April 11, 2010|By Richard Evans

Executives everywhere struggle with the mass of responsibilities, projects, reports and meetings that add up to information overload. The only option, they reason, is to multitask.

There is just one problem with that approach, writes Douglas Merrill, former chief information officer at Google Inc.: It doesn't work.

With a PhD in psychology and cognitive sciences, Merrill has the credentials to tell us how the brain functions in a stressful business environment and how to organize our thought processes for success.

"Multitasking usually makes you less efficient," he writes, because "the brain is especially inept at memorizing bits of information."

Merrill is co-author with James Martin, a technology writer, but gets the most attention. He fuses scientific understanding with practical experience gained at Google and, after that, as president of digital business at EMI Music until last March.

This background has led him to identify 21 principles of organization to help minimize confusion and exhaustion. Some of them, such as "only keep in your head what needs to be there" and "stick to using tools you already know" are rather obvious.

More valuable is his advice on frequent delegation and co-working as a way to minimize stress.

Merrill warns of the dangers of information overload in stifling decision-making, an ironic position given that at Google he helped create a whole array of digital tools to help us amass even more information.

One of the key problems is that our short-term memory cannot deal with more than five to nine things at the same time. Overburden our short-term memory and we forget things and make mistakes.
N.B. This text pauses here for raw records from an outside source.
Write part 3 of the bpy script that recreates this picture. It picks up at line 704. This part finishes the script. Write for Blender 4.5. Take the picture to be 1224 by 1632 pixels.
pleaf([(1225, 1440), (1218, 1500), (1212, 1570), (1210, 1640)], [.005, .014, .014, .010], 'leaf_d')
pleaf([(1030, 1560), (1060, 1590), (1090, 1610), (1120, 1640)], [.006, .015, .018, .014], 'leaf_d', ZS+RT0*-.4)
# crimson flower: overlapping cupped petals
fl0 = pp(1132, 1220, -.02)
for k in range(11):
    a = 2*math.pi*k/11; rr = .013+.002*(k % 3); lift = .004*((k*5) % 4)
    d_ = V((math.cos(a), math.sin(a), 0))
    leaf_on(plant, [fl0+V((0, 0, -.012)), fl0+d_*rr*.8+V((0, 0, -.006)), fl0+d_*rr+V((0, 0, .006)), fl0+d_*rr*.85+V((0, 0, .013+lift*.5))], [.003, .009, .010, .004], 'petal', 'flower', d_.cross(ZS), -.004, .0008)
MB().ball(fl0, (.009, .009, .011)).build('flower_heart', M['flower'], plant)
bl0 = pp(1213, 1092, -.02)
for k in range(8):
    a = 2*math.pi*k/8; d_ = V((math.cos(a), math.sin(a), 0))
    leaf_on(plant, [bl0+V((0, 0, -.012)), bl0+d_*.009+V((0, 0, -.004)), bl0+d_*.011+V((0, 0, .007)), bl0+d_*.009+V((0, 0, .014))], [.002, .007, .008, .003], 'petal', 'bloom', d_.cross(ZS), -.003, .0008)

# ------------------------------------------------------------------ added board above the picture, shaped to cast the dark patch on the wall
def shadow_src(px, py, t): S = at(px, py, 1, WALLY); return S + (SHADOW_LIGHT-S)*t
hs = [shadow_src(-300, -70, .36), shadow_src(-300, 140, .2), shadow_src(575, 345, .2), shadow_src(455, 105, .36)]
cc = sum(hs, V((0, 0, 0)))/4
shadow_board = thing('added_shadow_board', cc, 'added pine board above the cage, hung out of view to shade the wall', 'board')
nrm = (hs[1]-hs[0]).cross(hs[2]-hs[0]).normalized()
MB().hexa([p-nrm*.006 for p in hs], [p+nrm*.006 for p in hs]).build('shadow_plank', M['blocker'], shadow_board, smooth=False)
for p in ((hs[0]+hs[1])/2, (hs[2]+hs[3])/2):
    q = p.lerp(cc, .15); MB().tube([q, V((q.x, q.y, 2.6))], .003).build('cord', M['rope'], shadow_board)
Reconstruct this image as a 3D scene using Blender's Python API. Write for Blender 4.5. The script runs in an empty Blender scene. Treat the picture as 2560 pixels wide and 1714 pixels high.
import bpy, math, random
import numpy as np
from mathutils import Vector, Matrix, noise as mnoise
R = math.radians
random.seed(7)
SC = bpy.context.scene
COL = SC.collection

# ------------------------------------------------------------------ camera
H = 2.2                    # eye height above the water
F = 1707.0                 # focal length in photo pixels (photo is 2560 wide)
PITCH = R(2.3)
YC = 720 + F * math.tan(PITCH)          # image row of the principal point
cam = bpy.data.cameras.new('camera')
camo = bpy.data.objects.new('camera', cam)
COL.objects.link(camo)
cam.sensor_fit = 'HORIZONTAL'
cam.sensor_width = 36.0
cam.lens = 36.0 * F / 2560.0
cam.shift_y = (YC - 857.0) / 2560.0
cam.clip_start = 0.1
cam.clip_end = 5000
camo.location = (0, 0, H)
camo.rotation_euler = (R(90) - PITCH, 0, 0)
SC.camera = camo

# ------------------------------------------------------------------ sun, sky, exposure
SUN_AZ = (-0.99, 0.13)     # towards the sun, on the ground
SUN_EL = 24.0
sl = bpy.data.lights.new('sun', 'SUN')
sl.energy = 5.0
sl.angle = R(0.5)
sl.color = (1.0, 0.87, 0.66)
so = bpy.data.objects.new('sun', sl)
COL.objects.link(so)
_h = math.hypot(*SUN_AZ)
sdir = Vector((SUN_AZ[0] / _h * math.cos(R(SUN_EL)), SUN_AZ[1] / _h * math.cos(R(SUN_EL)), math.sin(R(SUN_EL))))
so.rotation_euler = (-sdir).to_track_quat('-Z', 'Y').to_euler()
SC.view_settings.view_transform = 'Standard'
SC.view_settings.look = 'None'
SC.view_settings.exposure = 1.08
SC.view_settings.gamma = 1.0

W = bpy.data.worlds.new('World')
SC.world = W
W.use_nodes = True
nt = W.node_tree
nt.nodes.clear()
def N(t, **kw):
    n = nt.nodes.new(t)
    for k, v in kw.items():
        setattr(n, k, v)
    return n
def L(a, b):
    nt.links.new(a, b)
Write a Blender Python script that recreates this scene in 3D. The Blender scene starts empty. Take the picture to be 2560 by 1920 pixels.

The key is to accept our brain's limits and create organizational systems that help us focus on what is important when we need it.

There are some simple ways to help our memory deal with the chaos and frustration created by dozens of tasks vying for our attention.

One is to streamline. On Monday morning, for instance, combine reading over financial statements with back-to-back meetings on related financial matters. Tuesday afternoon, focus on two projects that involve the same technology or client. The less frequently you have to unload all the detail regarding a specific business problem from your mind and reload a different data set, the better.

You should also clear your mind between tasks or you will constantly be fighting against your own cognitive limits, Merrill says. "Meditate. Practice yoga. Go for a walk."

The key to not feeling overwhelmed, we are told, is to absorb only information that directly affects the goals we want to achieve. Sound advice, but one wishes the author explained more precisely how to do that.

One of the book's best anecdotes tackles the bane of modern business: the meeting.

At Google, many people used laptops during meetings to capture key ideas, which made them less productive. In capturing what was said three minutes earlier they would lose focus on what was being said at that moment. So laptops were banned and people were allowed to leave when the rest of the meeting did not really involve them. It felt strange at first, but it worked.

The book's most refreshing aspects are that the descriptions of how the brain works are in layman's terms. Its main shortcoming is that its lessons largely apply to those who already work for enlightened and creative companies -- still a small minority in today's workplace.

Richard Evans writes for the Financial Times of London and other publications.